Non solo la storia passata insegna ma è anche educativo il contrario. In una società complessa, veloce e liquida come quella che viviamo, perché si sente la necessità di trovare delle responsabilità? Nel sentire comune l’idea è che oggi nessuno si assume più la responsabilità di quello che dice o fa e raramente ne paga le conseguenze. La legge coincide con la giustizia?

La legge regola rapporti umani. La giustizia è un’altra cosa e la puoi trovare, come diceva Aristotele, nella equità, che è appunto la giustizia del caso concreto. Non aspettiamoci altro. I “sistemi” giusti non esistono, sarebbe auspicabile che se ne trovino di efficaci e capaci di regolare al meglio, come detto, i rapporti sociali.

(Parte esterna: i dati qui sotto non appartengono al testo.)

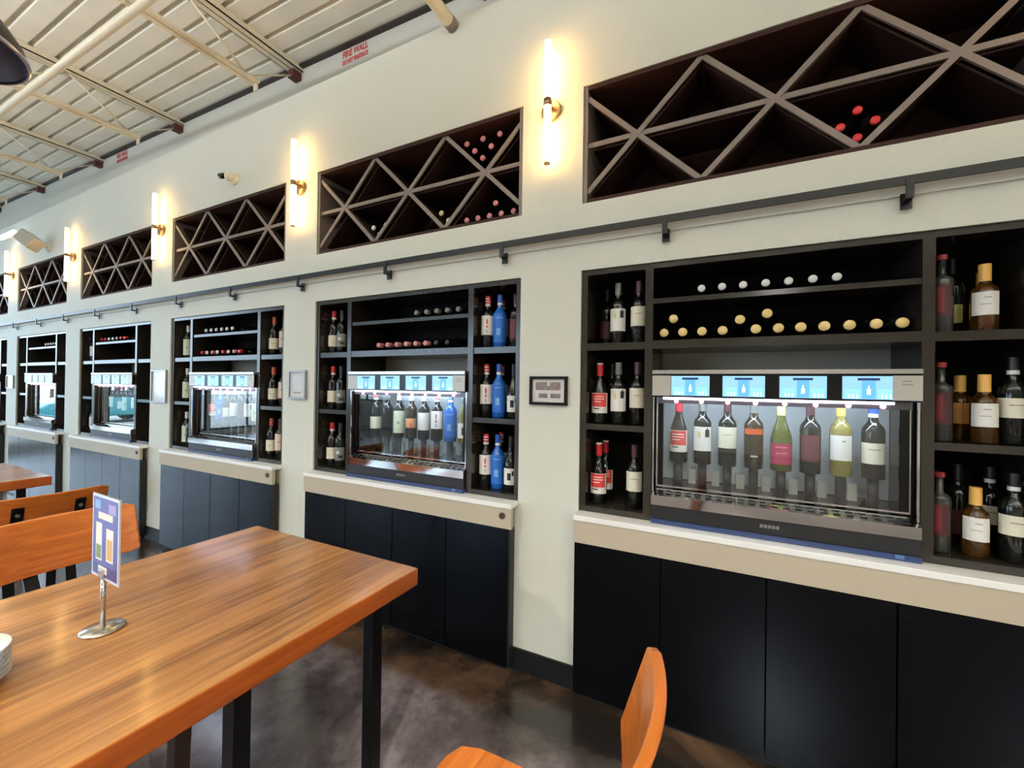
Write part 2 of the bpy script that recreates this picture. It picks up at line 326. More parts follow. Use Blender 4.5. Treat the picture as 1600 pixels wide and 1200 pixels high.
d = area('added_uplight_lamp', (0, 0, .02), (radians(180), 0, 0), 9.8, .1, 430, (.97, .99, 1)); d.parent = ul
cm = thing('security_camera', 'small white turret camera on the wall with black lens', 'camera', (-3.56, 0, 3.12))
MB().lathe([(.045, 0), (.045, -.018), (.036, -.03), (0, -.03)], 20, axis='y').build('base', mat('cam_white', (232, 228, 214), .35), cm)
MB().lathe([(.036*sin(a*pi/10), -.05-.036*cos(a*pi/10)) for a in range(11)], 18, axis='y').build('ball', MATS['cam_white'], cm)
MB().tube((-.01, -.07, .0), (-.062, -.085, .002), .021, 14).build('lens', GLOSSBLK, cm)
sp = thing('wall_speaker', 'beige box speaker tilted on a wall bracket, upper left', 'speaker', (-7.42, 0, 3.12))
q = MB().box(-.13, .13, -.07, .06, -.075, .075).build('cabinet', mat('speaker_beige', (206, 200, 184), .5), sp, (-.03, -.15, .02), .01); q.rotation_euler = (radians(-18), radians(32), radians(15))
MB().box(-.118, .118, -.076, -.069, -.064, .064).build('grille', mat('speaker_grille', (188, 182, 168), .8), q)
MB().tube((0, 0, -.02), (0, -.10, 0), .014, 8).box(-.04, .04, -.01, 0, -.06, .02).build('bracket', mat('cam_white'), sp)

# ------------------------------------------------------------------ hanging rail along the wall
rl = thing('ladder_rail', 'long black flat rail on hooked brackets above the wine cabinets', 'rail', (0, 0, 2.21))
RAILM = mat('rail_black', (13, 13, 14), .35, spec=.35)
box(-12.6, 4.6, -.052, -.044, 0, .032).build('rail', RAILM, rl)
for k in range(16):
    x = .56-.815*k; m = MB().box(-.011, .011, -.056, -.048, -.05, .02).box(-.011, .011, -.05, -.012, -.05, -.04).box(-.016, .016, -.02, -.012, -.075, -.02)
    m.build('bracket', RAILM, rl, (x, 0, 0))

# ------------------------------------------------------------------ sconces
SX = [-.815, -2.75, -4.70, -6.67, -8.65, 1.12, -10.6]
SL = ['lit tube sconce nearest, between the two biggest lattice racks', 'lit tube sconce second from right, right of the white turret camera', 'lit tube sconce third from right', 'lit tube sconce fourth from right', 'lit tube sconce fifth from right, at the left edge', 'lit tube sconce beyond the right edge', 'lit tube sconce far left beyond the frame']
def sconce(x, label):
    t = thing('wall_sconce', label, 'sconce', (x, 0, 2.895), 0, 'tube sconces between the lattice racks')
    MB().tube((0, -.062, .018), (0, -.062, .305), .0185, 18).build('upper_tube', TUBEG, t); MB().tube((0, -.062, -.018), (0, -.062, -.300), .0185, 18).build('lower_tube', TUBEG, t)
    MB().tube((0, -.062, -.018), (0, -.062, .018), .021, 18).build('collar', NICKEL, t)
    MB().tube((0, -.062, -.300), (0, -.062, -.305), .017, 16).build('end_cap', NICKEL, t)
    m = MB().tube((0, -.062, 0), (0, 0, 0), .011, 10); m.build('arm', NICKEL, t)
    MB().tube((0, 0, -.01), (0, -.022, -.01), .052, 28).build('wall_plate', NICKEL, t, bevel=.004)
    return t
for x, l in zip(SX[:6], SL): sconce(x, l)

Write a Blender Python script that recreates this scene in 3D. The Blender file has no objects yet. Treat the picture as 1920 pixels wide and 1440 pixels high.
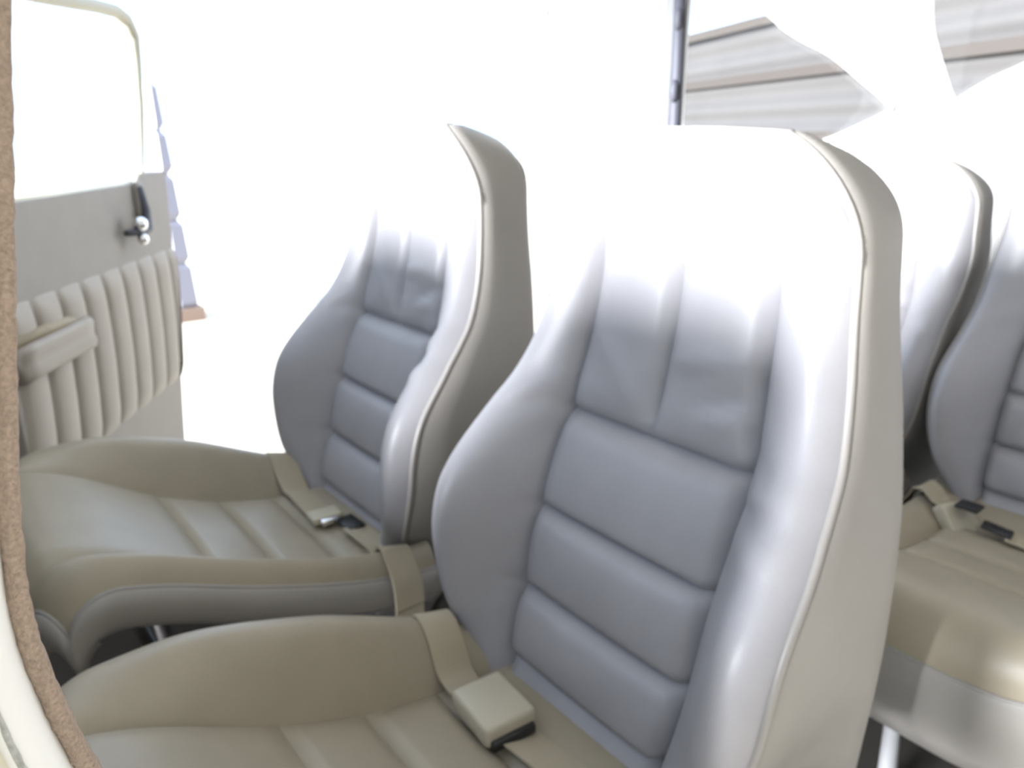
import bpy, bmesh, math, random
from mathutils import Vector, Matrix

# ------------------------------------------------------------------ camera, sky, sun, exposure
scene = bpy.context.scene
col = scene.collection
R = math.radians

CAM_YAW, CAM_PITCH, FOCAL_PX = R(39.0), R(18.3), 1400.0
cam_data = bpy.data.cameras.new('camera')
cam = bpy.data.objects.new('camera', cam_data)
col.objects.link(cam)
d = Vector((math.sin(CAM_YAW) * math.cos(CAM_PITCH), math.cos(CAM_YAW) * math.cos(CAM_PITCH), -math.sin(CAM_PITCH)))
r = Vector((math.cos(CAM_YAW), -math.sin(CAM_YAW), 0))
u = r.cross(d)
cam.matrix_world = Matrix(((r.x, u.x, -d.x, 0.0), (r.y, u.y, -d.y, 0.0), (r.z, u.z, -d.z, 1.0), (0, 0, 0, 1)))
cam_data.sensor_width = 36.0
cam_data.lens = 36.0 * FOCAL_PX / 1920.0
cam_data.clip_start = 0.01
cam_data.dof.use_dof = True
cam_data.dof.focus_distance = 0.26
cam_data.dof.aperture_fstop = 15.0
scene.camera = cam

world = bpy.data.worlds.new('sky')
scene.world = world
world.use_nodes = True
bg = world.node_tree.nodes['Background']
bg.inputs['Color'].default_value = (0.62, 0.77, 1.0, 1)
bg.inputs['Strength'].default_value = 2.5

sun_data = bpy.data.lights.new('sun', 'SUN')
sun_data.energy = 32.0
sun_data.angle = R(16.0)
sun_data.color = (0.91, 0.94, 1.0)
sun = bpy.data.objects.new('sun', sun_data)
col.objects.link(sun)
SUN_EL, SUN_AZ = R(7.6), R(-0.2)
sun.rotation_euler = Vector((math.cos(SUN_EL) * math.cos(SUN_AZ), math.cos(SUN_EL) * math.sin(SUN_AZ), -math.sin(SUN_EL))).to_track_quat('-Z', 'Y').to_euler()
sun.location = (-6, 0.5, 4)

scene.view_settings.view_transform = 'Standard'
scene.view_settings.look = 'None'
scene.view_settings.gamma = 1.0
scene.view_settings.use_curve_mapping = False
scene.view_settings.exposure = 0.0


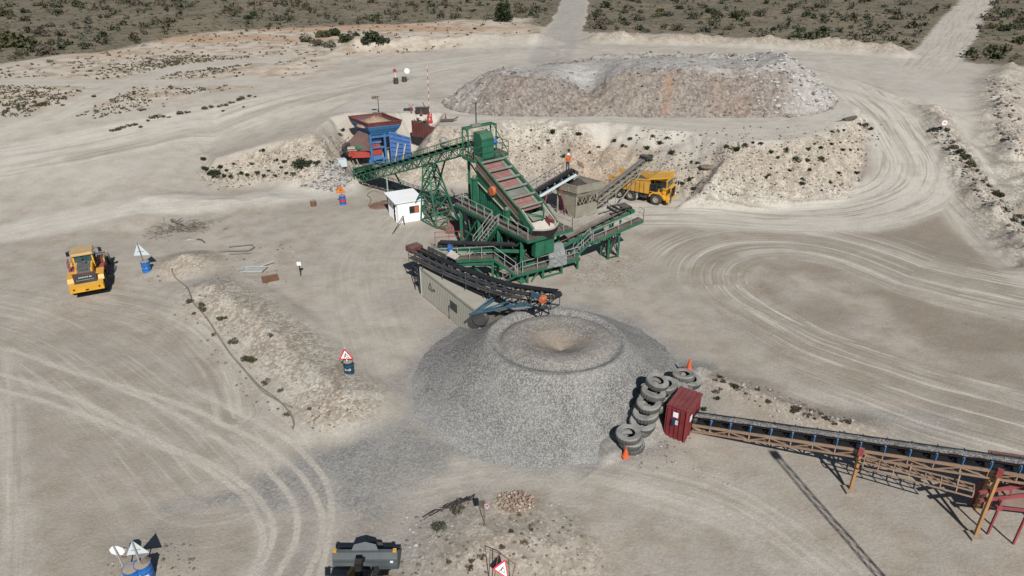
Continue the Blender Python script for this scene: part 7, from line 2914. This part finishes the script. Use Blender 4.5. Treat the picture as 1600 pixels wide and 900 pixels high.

Sei anche autore di articoli su temi di attualità, politica, economia e costume su blog e numerosi siti on line, cosa rappresenta per te scrivere?

Scrivo perché mi piace condividere ciò che penso, o accendere un dibattito. Tuttavia, la maggior parte delle cose che scrivo non le pubblico.

Sei comparso nel film “Io sono Tempesta” con Marco Giallini, dove reciti un ruolo da “cattivo”, quello del senatore corrotto. Ti hanno scelto perché sei un penalista affermato o per la tua attività teatrale? Che esperienza è stata?

Qualche produzione cinematografica si rivolge ad impresari teatrali quando servono attori per ruoli diciamo professionali. Io ed altri colleghi, siamo stati scelti. E spero che non l’abbiano fatto perché do l’idea di un corrotto (ride)

Prossimamente vedremo Antonio Buttazzo in…

“Delitto ad Argo” di e con Cinzia Tani con la regia di Filippo Chiricozzi. La scrittrice Cinzia Tani, liberamente ispirata da Eschilo, Sofocle, Euripide, Alfieri, Yourcenar e Christina Wolf ha immaginato e scritto un processo a carico di Clitemnestra ed Egisto accusati dell’omicidio di Agamennone. Partecipano oltre alla bravissima attrice professionista Beatrice Palme, Antonio De Robertis, Giulio Eccher, Ferdinando Abbate, Lucilla Tamburrino, Erika Sideri, Pino Nazio, Valerio Giordano, Maria Teresa Condoluci, Matteo Simoncelli, Marina Binda, Fabio Peschi.